Everything and everyone has to be placed in a single-file, linear order. Reasons for placement in those lines are sometimes for valid reasons, such as statistical achievement, difficulty to defeat and individual talents. Others appear to be similar to those used by high schoolers in selecting their Homecoming King.
ESPN allegedly polled 32 people, coaches, general managers, scouts and an executive, asking them to rate quarterbacks on a scale of 1-5 (five being the worst) with the goal in mind to establish tiers for each one, along with individual rankings.
Without deeper explanation as to which areas each quarterback was evaluated, the poll returned results showing Steelers quarterback Ben Roethlisberger is the seventh-best quarterback in the game.
Mike Sando of ESPN led the project, and had this as his summary for Roethlisberger:
One of the offensive coaches placed Rivers and Roethlisberger in the top tier. He noted that Rivers wins with his mind while Roethlisberger wins with his physical abilities. Several GMs said they thought Roethlisberger had declined into the second tier over the past couple seasons. "If you were there in Pittsburgh, you saw him run the no-huddle, you saw the command, you saw him run and make plays," a coordinator said. "Other people will not think as much of him. He is a very good quarterback, able to get himself out of tough positions."
Said one GM: "Ben plays big-boy football -- and regardless of what you think, he knows how to win the game."
He wins games, not polls. Perhaps that's Roethlisberger's legacy.

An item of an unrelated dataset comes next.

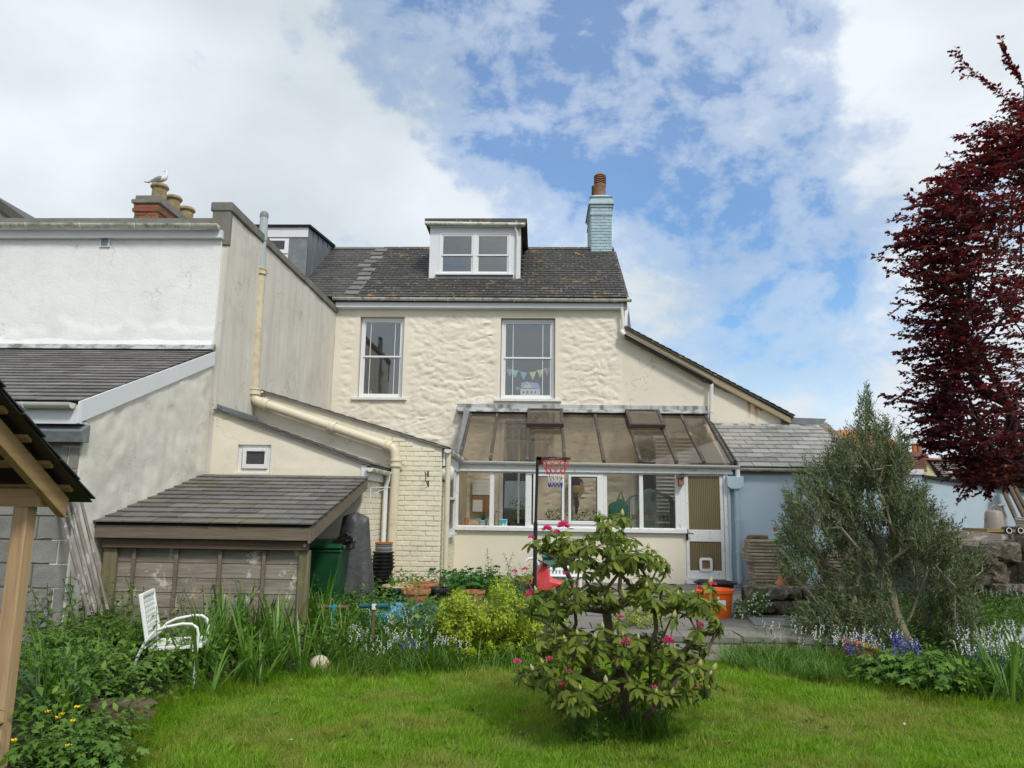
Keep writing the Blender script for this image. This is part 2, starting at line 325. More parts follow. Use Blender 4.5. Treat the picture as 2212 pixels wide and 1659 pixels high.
# ------------------------------------------------------------------ builders
ORG = {}
def org(o): return ORG.get(o.name, V3((0, 0, 0))) if o else V3((0, 0, 0))
def thing(name, label, cat, loc=(0, 0, 0), group=None, kind=None):
    o = bpy.data.objects.new(name, None); COL.objects.link(o); o.empty_display_size = .2
    o.location = loc; ORG[o.name] = V3(loc); o['label'] = label; o['category'] = cat
    if group: o['group'] = group
    if kind: o['kind'] = kind
    return o
def tag(o, label, cat, group=None, kind=None):
    o['label'] = label; o['category'] = cat
    if group: o['group'] = group
    if kind: o['kind'] = kind
    return o
def link(o, parent=None, base=None):
    COL.objects.link(o)
    if parent: o.parent = parent
    ORG[o.name] = base if base is not None else org(parent)
    return o
def kids(o): return [c for c in bpy.data.objects if c.parent == o]
def copy_tree(o, parent=None, chmap=None):
    if chmap is None:
        chmap = {}
        for c in bpy.data.objects:
            if c.parent: chmap.setdefault(c.parent.name, []).append(c)
    c = o.copy(); COL.objects.link(c)
    if parent: c.parent = parent
    for ch in chmap.get(o.name, []): copy_tree(ch, c, chmap)
    return c

class MB:
    def __init__(s): s.v, s.f = [], []
    def add(s, vs, fs):
        k = len(s.v); s.v += [V3(p) for p in vs]; s.f += [tuple(i + k for i in f) for f in fs]; return s
    def obox(s, c, a, b, d):
        c, a, b, d = V3(c), V3(a), V3(b), V3(d)
        vs = [c + a * i + b * j + d * k for k in (-1, 1) for j in (-1, 1) for i in (-1, 1)]
        return s.add(vs, [(0, 2, 3, 1), (4, 5, 7, 6), (0, 1, 5, 4), (2, 6, 7, 3), (0, 4, 6, 2), (1, 3, 7, 5)])
    def box(s, x0, x1, y0, y1, z0, z1):
        return s.obox(((x0 + x1) / 2, (y0 + y1) / 2, (z0 + z1) / 2), (abs(x1 - x0) / 2, 0, 0), (0, abs(y1 - y0) / 2, 0), (0, 0, abs(z1 - z0) / 2))
    def beam(s, p, q, w, h, up=(0, 0, 1)):
        p, q = V3(p), V3(q); d = q - p; t = d.normalized(); sd = t.cross(V3(up))
        if sd.length < 1e-4: sd = t.cross(V3((0, 1, 0)))
        sd.normalize(); u = sd.cross(t)
        return s.obox((p + q) / 2, d / 2, sd * w / 2, u * h / 2)
    def prism(s, poly, vec):
        poly = [V3(p) for p in poly]; vec = V3(vec); n = len(poly)
        nrm = V3((0, 0, 0))
        for i in range(n): nrm += poly[i].cross(poly[(i + 1) % n])
        fl = nrm.dot(vec) > 0
        vs = poly + [p + vec for p in poly]
        fs = [tuple(range(n)), tuple(range(2 * n - 1, n - 1, -1))] + [(i, i + n, (i + 1) % n + n, (i + 1) % n) for i in range(n)]
        if fl: fs = [tuple(reversed(f)) for f in fs]
        return s.add(vs, fs)
    def tube(s, pts, r, n=8, caps=True):
        pts = [V3(p) for p in pts]; m = len(pts)
        rs = r if isinstance(r, (list, tuple)) else [r] * m
        vs, fs = [], []; prev = None
        for i, p in enumerate(pts):
            t = (pts[min(i + 1, m - 1)] - pts[max(i - 1, 0)]).normalized()
            if prev is None:
                a = V3((0, 0, 1)) if abs(t.z) < .9 else V3((1, 0, 0)); x = t.cross(a).normalized()
            else:
                x = prev - t * prev.dot(t)
                if x.length < 1e-5: x = t.orthogonal()
                x.normalize()
            prev = x; y = t.cross(x)
            for k in range(n):
                an = 2 * math.pi * k / n; vs.append(p + (x * math.cos(an) + y * math.sin(an)) * rs[i])
        for i in range(m - 1):
            for k in range(n):
                a, b = i * n + k, i * n + (k + 1) % n; fs.append((a, b, b + n, a + n))
        if caps: fs += [tuple(range(n - 1, -1, -1)), tuple(range((m - 1) * n, m * n))]
        return s.add(vs, fs)
    def lathe(s, c, prof, n=20, axis=(0, 0, 1), caps=True):
        c = V3(c); ax = V3(axis).normalized(); x = ax.orthogonal().normalized(); y = ax.cross(x)
        vs = [c + ax * z + (x * math.cos(2 * math.pi * k / n) + y * math.sin(2 * math.pi * k / n)) * r for r, z in prof for k in range(n)]
        fs = [(i * n + k, i * n + (k + 1) % n, (i + 1) * n + (k + 1) % n, (i + 1) * n + k) for i in range(len(prof) - 1) for k in range(n)]
        if caps: fs += [tuple(range(n - 1, -1, -1)), tuple(range((len(prof) - 1) * n, len(prof) * n))]
        return s.add(vs, fs)
    def ball(s, c, rx, ry, rz, n=10, m=7):
        c = V3(c); vs = [c + V3((0, 0, -rz))]; fs = []
        for i in range(1, m):
            a = math.pi * i / m - math.pi / 2
            vs += [c + V3((rx * math.cos(a) * math.cos(2 * math.pi * k / n), ry * math.cos(a) * math.sin(2 * math.pi * k / n), rz * math.sin(a))) for k in range(n)]
        vs.append(c + V3((0, 0, rz))); L = len(vs) - 1
        fs += [(0, 1 + (k + 1) % n, 1 + k) for k in range(n)]
        for i in range(m - 2):
            for k in range(n):
                a, b = 1 + i * n + k, 1 + i * n + (k + 1) % n; fs.append((a, b, b + n, a + n))
        o = 1 + (m - 2) * n
        fs += [(o + k, o + (k + 1) % n, L) for k in range(n)]
        return s.add(vs, fs)
    def build(s, name, m, parent=None, smooth=False, bevel=0, kind=None, label=None, loc=None):
        base = org(parent) if parent else V3(loc or (0, 0, 0))
        me = bpy.data.meshes.new(name); me.from_pydata([p - base for p in s.v], [], s.f)
        me.materials.append(MT[m] if isinstance(m, str) else m)
        if smooth:
            me.polygons.foreach_set('use_smooth', [True] * len(me.polygons)); 
            if smooth == 'auto': me.set_sharp_from_angle(angle=R(35))
        me.update()
        o = bpy.data.objects.new(name, me); link(o, parent, base)
        if not parent: o.location = base
        if bevel:
            b = o.modifiers.new('b', 'BEVEL'); b.width = bevel; b.segments = 1; b.limit_method = 'ANGLE'; b.angle_limit = R(40)
        if kind: o['kind'] = kind
        if label: o['label'] = label
        return o

def np_mesh(name, V, tmpl_faces, k, n, m, parent=None, kind=None, smooth=False, loc=None):
    """n copies of a template of k vertices"""
    base = org(parent) if parent else V3(loc or (0, 0, 0))
    V = (V.reshape(-1, 3) - np.array(base)).astype(np.float32)
    ft = np.array([i for f in tmpl_faces for i in f], dtype=np.int64); lt = np.array([len(f) for f in tmpl_faces])
    loops = (ft[None, :] + (np.arange(n) * k)[:, None]).ravel().astype(np.int32)
    tot = np.tile(lt, n).astype(np.int32); st = np.concatenate([[0], np.cumsum(tot)[:-1]]).astype(np.int32)
    me = bpy.data.meshes.new(name); me.vertices.add(len(V)); me.vertices.foreach_set('co', V.ravel())
    me.loops.add(len(loops)); me.loops.foreach_set('vertex_index', loops)
    me.polygons.add(len(tot)); me.polygons.foreach_set('loop_start', st); me.polygons.foreach_set('loop_total', tot)
    me.materials.append(MT[m] if isinstance(m, str) else m)
    if smooth: me.polygons.foreach_set('use_smooth', np.ones(len(tot), dtype=bool))
    me.update(calc_edges=True); me.validate()
    o = bpy.data.objects.new(name, me); link(o, parent, base)
    if not parent: o.location = base
    if kind: o['kind'] = kind
    return o
def unit(a): return a / np.maximum(np.linalg.norm(a, axis=-1, keepdims=True), 1e-9)
def scatter(name, tmpl, P, D, Nn, L, m, parent=None, kind=None, wid=1.0, smooth=False, loc=None):
    """copies of a template (verts, faces): y along D, z near Nn, length L, width factor wid"""
    tv, tf = np.array(tmpl[0], float), tmpl[1]; n = len(P)
    if n == 0: return None
    D = unit(np.asarray(D, float)); Nn = np.asarray(Nn, float); Nn = unit(Nn - D * (Nn * D).sum(-1, keepdims=True)); X = np.cross(D, Nn)
    L = np.broadcast_to(np.asarray(L, float), (n,)); wid = np.broadcast_to(np.asarray(wid, float), (n,))
    V = P[:, None, :] + L[:, None, None] * (tv[None, :, 0, None] * wid[:, None, None] * X[:, None, :] + tv[None, :, 1, None] * D[:, None, :] + tv[None, :, 2, None] * Nn[:, None, :])
    return np_mesh(name, V, tf, len(tv), n, m, parent, kind, smooth, loc)
def T_leaf(w=.4, bend=.12, fold=.06):
    return ([(0, 0, 0), (-w / 2, .45, fold), (0, .5, 0), (w / 2, .45, fold), (0, 1, -bend)], [(0, 2, 1), (0, 3, 2), (1, 2, 4), (2, 3, 4)])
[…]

Not that it matters in the eyes of the Almighty Poll. With the usual suspects, Tom Brady, Peyton Manning, Drew Brees and Aaron Rodgers making up the first four spots, and Andrew Luck coming in fifth, Phillip Rivers topped Ben as well.
This can be broken down hundreds of different ways. In the end, if anything, it shows just how many high-end quarterbacks there are in the NFL if a player the caliber of Roethlisberger is in the so-called "second tier."